En otras resoluciones más recientes, el magistrado ha rechazado que los presos de ETA tengan que pedir perdón para disfrutar de los permisos penitenciarios, cambiando el criterio imperante hasta entonces y estimando el recurso de la defensa del preso etarra, que se limitó a «lamentar el sufrimiento provocado con sus actos» en una carta que no fue redactada antes de solicitar el permiso, sino escrita ad hoc para ser incorporada al recurso. Como no podía ser de otra manera, el contenido de esa misiva sirvió para sustentar la decisión de De Prada, que invitaba en su resolución a que la lectura de la misma se hiciera desde una perspectiva «comprensiva», «sin perjuicios y con respeto humano».
Si lo anteriormente expuesto no les permite concluir que, como Conde-Pumpido, el magistrado progresista está dispuesto a manchar su toga con el «barro del camino», me permito recordarles que De Prada fue el ponente de la sentencia de la trama Gürtel que motivó la moción de censura que aupó al poder a Pedro Sánchez, pues en la misma afirmaba la existencia de una «caja b» del Partido Popular a pesar de que no estaba siendo juzgado en ese proceso. Algo que el Supremo le reprochó tildándolo de excesivo.
Si llegados hasta aquí todavía no están convencidos, deben ustedes saber que el nombre de De Prada ha estado entre los magistrados consensuados por el PSOE y Podemos para ser vocal en el CGPJ u ocupar un asiento en el Tribunal Constitucional.

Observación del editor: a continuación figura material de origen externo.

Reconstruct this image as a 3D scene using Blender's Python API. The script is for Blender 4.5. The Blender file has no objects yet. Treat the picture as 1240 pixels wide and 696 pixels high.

Hemos llegado, pues, al quid de la cuestión: el voluntarismo jurídico de algunos jueces y magistrados quizá no sea del todo irracional, sino que tiene una explicación, que radicaría en el afán de progresar agradando al poder, aun a costa de degradar las obligaciones éticas inherentes al cargo. Porque para que el asalto a la justicia triunfe no basta el ímpetu de nuestro gobierno de coalición, sino que se necesita, además, el conformismo de la oposición y la disponibilidad de los juristas que, amparados en el constructivismo o el voluntarismo, están dispuestos a prestarse al activismo a través de sus sentencias.